In my case, writing is what I like most of Chinese, as it's an art in its won right, I feel every character is a drawing, and I enjoy drawing a lot, so to me writing is the most important part of my study.

  • That's funny, I frequently the word "draw" instead of "write" when referring to Chinese characters. Commented May 17, 2012 at 3:47

If you actually write out Chinese characters, you will get a better feel for the "structure" of the language. That's because they can be grouped in "families."

For instance, this word 妈 means "mother," and is pronounced ma (first tone).

Take away the woman radical to the left, and you get ma (third tone), which means "horse," which is the phonetic, or "root" word.

Place the mouth radical to the left of the phonetic and you get ma (unaccented), which is a word that makes a sentence a question (equivalent to the French n'est pas?)
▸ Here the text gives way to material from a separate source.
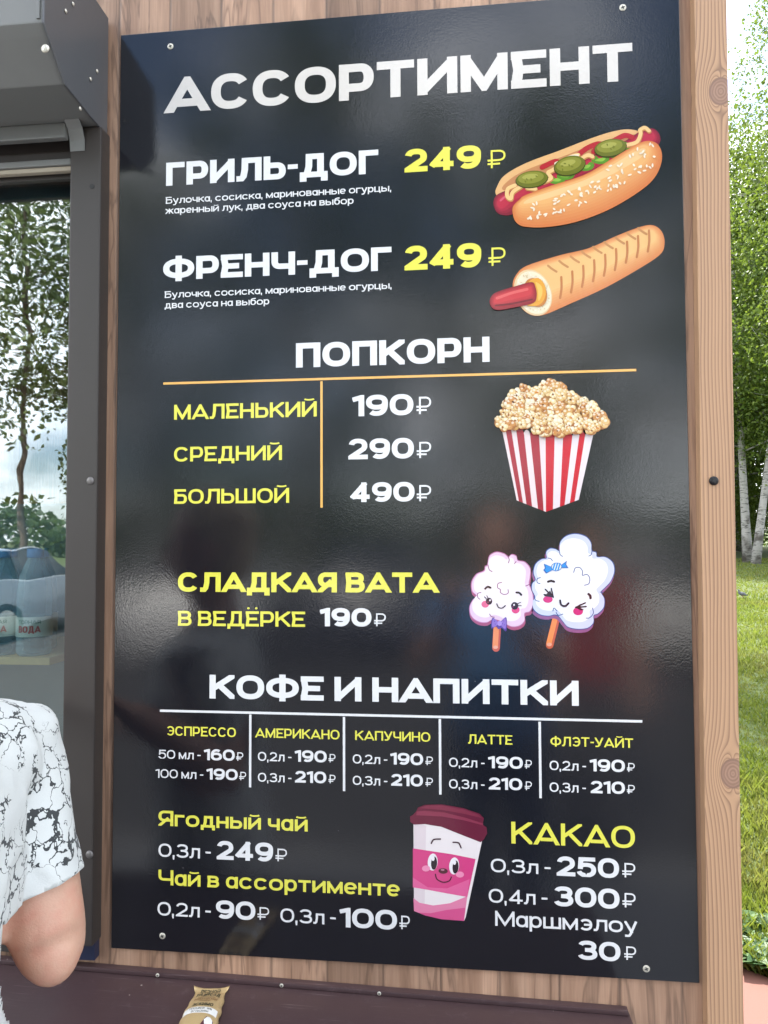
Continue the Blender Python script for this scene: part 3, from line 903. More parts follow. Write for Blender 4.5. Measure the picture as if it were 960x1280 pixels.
line('volume_lettering', '0,3л -', (198.2, 1070.6), (263.6, 1073.6), 16.8, MD, Wh)
line('price_lettering', '249', (271, 1074), (341.4, 1077), 23.5, .255, Wh)
line('rouble_sign', '₽', (344.4, 1076.2), (358.8, 1076.8), 15.8, .11, Wh)
line('heading_lettering', 'Чай в ассортименте', (198.2, 1105.3), (499.8, 1121), 19.3, .20, Ye)
line('volume_lettering', '0,2л -', (197, 1144), (263.6, 1147.2), 17, MD, Wh)
line('price_lettering', '90', (270, 1147.8), (319.3, 1150.2), 23, .25, Wh)
line('rouble_sign', '₽', (322, 1149.3), (336.5, 1150), 15.8, .11, Wh)
line('volume_lettering', '0,3л -', (350.6, 1152.2), (419.8, 1156), 17.4, MD, Wh)
line('price_lettering', '100', (424.6, 1158.4), (496.4, 1162.4), 24.5, .25, Wh)
line('rouble_sign', '₽', (499.4, 1161), (512.4, 1161.8), 17, .11, Wh)
line('heading_lettering', 'КАКАО', (639.3, 1054.5), (793.8, 1060), 27.5, .19, Ye)
line('volume_lettering', '0,3л -', (613.6, 1089.8), (688.3, 1093), 17, MD, Wh)
line('price_lettering', '250', (695.8, 1094.5), (773.9, 1097.6), 24.5, .25, Wh)
line('rouble_sign', '₽', (777.8, 1096.4), (794.2, 1097), 18, .11, Wh)
line('volume_lettering', '0,4л -', (611, 1127.8), (684.3, 1131.4), 17.4, MD, Wh)
line('price_lettering', '300', (692.6, 1132.4), (774.5, 1136), 25, .25, Wh)
line('rouble_sign', '₽', (778, 1133.8), (794.5, 1134.6), 18, .11, Wh)
line('volume_lettering', 'Маршмэлоу', (619, 1157.6), (796.3, 1165.6), 19, MD, Wh)
line('price_lettering', '30', (722.5, 1199), (775.6, 1201.8), 24, .25, Wh)
line('rouble_sign', '₽', (780.3, 1199.4), (795.2, 1200.2), 17, .11, Wh)
def rule(name, a, b, wpx, mat, y=TEXT_Y):
    (u0, z0), (u1, z1) = uz(*a), uz(*b)
    h = wpx * 1.12 / 900 / 2
    if abs(u1 - u0) > abs(z1 - z0):
        z = (z0 + z1) / 2
        V_ = [(u0, z - h), (u1, z - h), (u1, z + h), (u0, z + h)]
    else:
        u = (u0 + u1) / 2
        V_ = [(u - h, z1), (u + h, z1), (u + h, z0), (u - h, z0)]
    flat_on_board(name, V_, [(0, 1, 2, 3)], M[mat], board, y)
rule('rule_line', (204.3, 479), (795.2, 463.2), 3.0, 'orange_print')
rule('divider_line', (402, 476.6), (402, 634.6), 3.0, 'orange_print')
rule('rule_line', (200, 887.3), (802.8, 902.6), 3.0, Wh)
for a, b in (((313.2, 893), (312.6, 984)), ((430.2, 896), (430, 988.7)), ((550, 898.5), (550.3, 993)), ((674.6, 902), (675.6, 997.6))):
    rule('divider_line', a, b, 3.0, Wh)
# screws through the board
for q, r in (((213, 58), .0052), ((778.5, 9.5), .0054), ((203, 1170), .0050), ((808, 1211), .0052), ((851, 640), 0.0)):
    if r:
        p = on_y(*q, -0.0005)
        screw_head('screw', (p.x, -0.0002, p.z), r, M['steel'], board, 0.22)

# ------------------------------------------------------------------ printed pictures: layered flat colour shapes
def catmull(pts, n=6, closed=True):
    P_ = [Vector(p) for p in pts]
    N_ = len(P_)
    o = []
    for i in range(N_ if closed else N_ - 1):
        g = lambda k: P_[k % N_] if closed else P_[max(0, min(N_ - 1, k))]
        a, b, c, d = g(i - 1), g(i), g(i + 1), g(i + 2)
        for j in range(n):
            t = j / n
            o.append(0.5 * ((2 * b) + (c - a) * t + (2 * a - 5 * b + 4 * c - d) * t * t + (3 * b - a - 3 * c + d) * t ** 3))
    if not closed: o.append(P_[-1])
    return o
class Pic:
    """f maps picture coordinates to a photo pixel; layer k lies 0.02 mm in front of layer k-1"""
    def __init__(s, f, step=0.00002, base=0.0005):
        s.f, s.step, s.base, s.k = f, step, base, 0
        s.v, s.fc, s.c = [], [], []
    def raw(s, V_, F_, cols):
        o = len(s.v)
        y = -(s.base + s.step * s.k)
        s.k += 1
        for (x, yy) in V_:
            u, z = uz(*s.f(x, yy))
            s.v.append((u, y, z))
        s.fc += [tuple(i + o for i in q) for q in F_]
        s.c += cols
    def col(s, col, p, V_):
        if callable(col): return s2l(col(*p))
        return s2l(col)
    def fill(s, pts, col):
        V_, F_ = union([[Vector((p[0], p[1])) for p in pts]])
        s.raw([(a[0], a[1]) for a in V_], F_, [s.col(col, a, V_) for a in V_])
        return s
    def blob(s, pts, col, n=6): return s.fill(catmull(pts, n), col)
    def ell(s, cx, cy, rx, ry, col, rot=0.0, n=28):
        c, sn = math.cos(math.radians(rot)), math.sin(math.radians(rot))
        return s.fill([Vector((cx + rx * math.cos(t) * c - ry * math.sin(t) * sn, cy + rx * math.cos(t) * sn + ry * math.sin(t) * c)) for t in [2 * math.pi * k / n for k in range(n)]], col)
    def stroke(s, pts, w, col, smooth=6, closed=False, caps='ss'):
        q = catmull(pts, smooth, closed) if smooth else [Vector(p) for p in pts]
        qs = offset_quads([(a[0], a[1]) for a in q], w, closed, caps)
        r_ = w / 2
        if not closed and caps == 'rr':
            for e in (q[0], q[-1]):
                qs.append([Vector((e[0] + r_ * math.cos(t), e[1] + r_ * math.sin(t))) for t in [2 * math.pi * k / 12 for k in range(12)]])
        V_, F_ = union(qs)
        s.raw([(a[0], a[1]) for a in V_], F_, [s.col(col, a, V_) for a in V_])
        return s
    def onion(s, A, B, ca, cb, steps=7, n=5):
        A, B = catmull(A, n), catmull(B, n)
        for i in range(steps):
            t = i / (steps - 1)
            s.fill([a + (b - a) * t for a, b in zip(A, B)], tuple(x + (y - x) * t for x, y in zip(ca, cb)))
        return s
    def emit(s, name, parent):
        me = mesh_py(s.v, s.fc)
        at = me.color_attributes.new('Col', 'FLOAT_COLOR', 'POINT')
        at.data.foreach_set('color', [q for c in s.c for q in (c[0] * .76, c[1] * .76, c[2] * .76, 1.0)])
        return link(name, me, M['print'], parent)
RP = random.Random(11)
def lerp3(a, b, t): return tuple(x + (y - x) * max(0, min(1, t)) for x, y in zip(a, b))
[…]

Other variations of this word, take the meanings "to scold," "docks," "agate," etc.

Most other Chinese words are members of "families" (of varying sizes) of this sort.


Definitely. Imagine if someone could speak and read English, but not write it. They'd be almost illiterate. Also, slight differences in characters could definitely affect how well you type in characters. For example, if one pinyin has two similar characters, if you can't write them, you probably will mix them up at some point.

  1. Chinese characters is the most beautiful calligraphy. It would be awesome if you could write it using a Chinese brush.

  2. Being able to write them helps you remember them better. Many Chinese characters have the same pronunciation (in pinyin).


I have an Italian brother in law who is dyslexic. He can read fine but can't write even the simplest thing without mistakes because for instance he can't remember the difference between p and b. That is the condition of many of us learning Chinese, even quite advanced speakers. We constantly make mistakes that even small children wouldn't make. I don't think there is any real answer: we will just have to learn to live with our disability.